A primeira experiência europeia começou da melhor forma. Warda chegou viu e venceu. “Posteriormente informei-me sobre o jogador. Ele tinha ambição de vir para a Europa, acreditava que no Egito não tinha o espaço ideal. Conseguimos trazê-lo para o Panetolikos e comigo jogou sempre, à exceção de um jogo em que teve uma lesão. Inclusive chegou a uma segunda-feira e jogou ao sábado contra o Panathinaikos. Correspondeu às expectativas e ao que tinha visto no vídeo. Acredito que com regularidade e numa equipa melhor pode ser melhor jogador e pode fazer uma boa carreira”, confessa-nos Leonel Pontes.

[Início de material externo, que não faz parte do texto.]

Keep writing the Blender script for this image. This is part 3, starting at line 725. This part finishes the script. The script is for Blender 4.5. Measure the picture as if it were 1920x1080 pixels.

“Foi à conta do rendimento que teve no Panetolikos que foi chamado à seleção do Egito, com o Hector Cúper, que acredita nele”, conta Pontes. Apesar do arranque positivo a nível individual, a ligação entre ambos terminou cedo. O técnico português foi despedido à quinta jornada, numa altura em que o clube ocupava o quinto posto. Tudo por culpa de uma derrota por 5-1 no terreno do Kalloni FC, na tal partida em que Warda ficou no banco por problemas físicos. Mas a ligação manteve-se fora das quatro linhas. “Até foi ele que depois me indicou para treinador do Al-Ittihad Alexandria e fui para lá. Também falei com ele várias vezes quando veio para Portugal. Lamentavelmente não ficou. Estava muito curioso para perceber a evolução dele cá. Acabou por voltar para o Atromitos e está a fazer um bom campeonato. Tenho seguido com atenção e as coisas estão a correr-lhe bem”, sublinha.

Leonel Pontel via em Warda potencial para vingar na Liga portuguesa, até num patamar superior. “Poderia ser um jogador sensação em Portugal, porque a fase de adaptação à Europa já estava feita. Ele teve um ano no Panetolikos e depois foi para o PAOK. Fez muitos jogos, alguns golos e assistências. Acredito que numa equipa de meio da tabela, como o Feirense, poderia fazer uma boa época. Mas acredito ainda que ele poderia ser um jogador um pouco mais acima. Precisava desse patamar de crescimento, num Vitória de Guimarães, SC Braga ou Rio Ave, por exemplo, para exponenciar todas essas qualidades, principalmente por estar inserido num contexto com melhores jogadores”, conclui o técnico madeirense.